We talked about the last point once. In fact it was me who brought up that Ferdinand and Isabella's marriage was the most repudiable marriage ever signed since it was illegal. They were cousins, used a fake papal bull and married in a kingdom whose king (and Isabella's liege lord and head of her house) had forbidden that marriage from taking place.
But if we look at the situation at the time we can see, instead, that keeping the marriage would actually benefit both Aragon and Portugal's interests in the long run, and they would know it. I explain:
The war wouldn't be over in a matter of weeks, so the 1475 births of Ferdinand and Isabella's first daughter and of the future John II of Portugal's son, as well as John's sole sister entering a convent and refusing any marriage prospect would not be butterflied.
Aragon would need to break the French-Portuguese-Castilian alliance ASAP. Best way to do it would be to sign peace with Portugal and enter into marriage negotiations.
Aragon might do a 180º, repudiate Isabella and marry Ferdinand to a French princess. But that's unlikely. Too much recent beefs, too many ongoing conflicts. Aragon cutting a deal with Portugal is far more likely. After all, once the succession matter in Castile is settled with a Portuguese victory Aragon and Portugal had no more clashing spheres.
But Portugal has not a wife to give Ferdinand. However, both parts can agree on the marriage of John's infant son and F+I's infant daughter (thus keeping F+I intact) in the peace treaty as IOTL. This way:
- If Joanna and Afonso V have children, they inherit Castile only.
- If they don't, succession in Castile goes back to Isabella and her daughter. Married to John's son, that makes him future king of Portugal and Castile (and she Queen of both, plus Aragon).
- If F+I have no male children Aragon, Castile and Portugal end all ruled by John's putative grandson of the Aviz dynasty.
- And if all marriages do produce children, the three remain independent but tied by dynastic marriages (granted they all had that before and it was how the war started, but whatever).
Portugal has no use for France's limited and self interested help once the war is over. A marriage with Aragon is too good of a deal to pass it, and if they ever come to clash with France an alliance with Castile and Aragon would stop it on the Pyrenees so it is not an issue. Not that Portugal and France's spheres clash either.
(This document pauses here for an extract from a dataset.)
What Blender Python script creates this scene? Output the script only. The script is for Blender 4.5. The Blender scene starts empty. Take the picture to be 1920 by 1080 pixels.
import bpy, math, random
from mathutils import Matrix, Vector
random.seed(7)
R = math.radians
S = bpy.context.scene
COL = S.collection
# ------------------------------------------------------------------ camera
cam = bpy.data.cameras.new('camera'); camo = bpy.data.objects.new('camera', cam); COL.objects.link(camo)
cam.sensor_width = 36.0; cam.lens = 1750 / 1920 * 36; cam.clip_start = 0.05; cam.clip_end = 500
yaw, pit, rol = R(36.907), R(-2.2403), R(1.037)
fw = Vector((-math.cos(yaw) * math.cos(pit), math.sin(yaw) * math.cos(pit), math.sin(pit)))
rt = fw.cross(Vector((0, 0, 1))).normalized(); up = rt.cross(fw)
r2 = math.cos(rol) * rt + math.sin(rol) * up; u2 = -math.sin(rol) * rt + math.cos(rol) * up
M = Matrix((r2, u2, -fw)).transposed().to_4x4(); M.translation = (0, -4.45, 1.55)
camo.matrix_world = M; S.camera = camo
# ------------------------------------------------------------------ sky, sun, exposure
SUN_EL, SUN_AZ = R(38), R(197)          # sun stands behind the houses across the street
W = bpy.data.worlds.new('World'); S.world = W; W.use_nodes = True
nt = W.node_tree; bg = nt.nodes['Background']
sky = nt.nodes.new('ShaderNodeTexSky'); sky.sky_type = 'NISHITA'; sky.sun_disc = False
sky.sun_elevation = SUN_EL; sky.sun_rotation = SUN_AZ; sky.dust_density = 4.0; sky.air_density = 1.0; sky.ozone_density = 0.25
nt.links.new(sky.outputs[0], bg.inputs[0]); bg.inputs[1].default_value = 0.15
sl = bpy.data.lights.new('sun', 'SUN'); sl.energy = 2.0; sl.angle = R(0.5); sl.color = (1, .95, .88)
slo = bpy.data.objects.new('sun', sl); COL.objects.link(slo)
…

Massive changes would happen anyway. For starters, with Castile ruled by a Portuguese king, no one would bouch for the Castilian-Portuguese dispute over the Canary Islands to be resolved on Castile's favor.
While Afonso could live a few extra years without the Castilian defeat taking a toll on him, he might be too old to have children by the time Joanna is capable, and he would be a vulnerable foreigner that would need the support of big Castilian houses to rule anyway. The real master of Castile would be the ambitious Archbishop of Toledo, Alfonso Carrillo (d.1482), and after his death his grand-nephew the Marquis of Villena (d.1529) whose family's massive lands and wealth would have not been seriously curtailed by Ferdinand and Isabella ITTL (and if anything, would have increased, since Villena would have not lost his bid to succeed his father, an enemy of Isabella, as Master of Santiago and would have administered all the order's lands as well). Joanna seems to have been as docile and easily manipulated as her (questioned) father, not a fighting spirit like Isabella.
Bad times for Castile ahead. The path to absolutism blocked, nobles in real control of the kingdom, no military orders absorved into the Crown (who would destine their great resources to intrigue within Castile since the Moor has not been a danger for centuries), colonial interests cancelled and given away to Portugal.
Meanwhile,
1) Aragon might lack the strenght/security to go in Italy as far as it did.
2) Granada could have a shot at survival. While the king would still idiotically go to war with Castile in 1481, someone who had not Isabella's enthusiasm would give up by 1485 with some territorial gains and one of the three contenders for the Granadan throne as a puppet in the rest, rather than pushing for total conquest.
3) Navarre would also get a shot by playing Aragon's interests versus Castile's, which IOTL obviously couldn't after Castile and Aragon united and eventually lead to its puppetization and annexation.
4) The Inquisition would still come (Carrillo wanted it) but the Jews might not have to convert or go (the lovechild of Isabella's Christian naivety and Ferdinand's antisemitism). No great reforms of the Castilian church by Cisneros however, which are credited with preventing the Reform from taking root in Spain rather than the Inquisition - which would be very weak compared to OTL, a historical oddity more than anything else.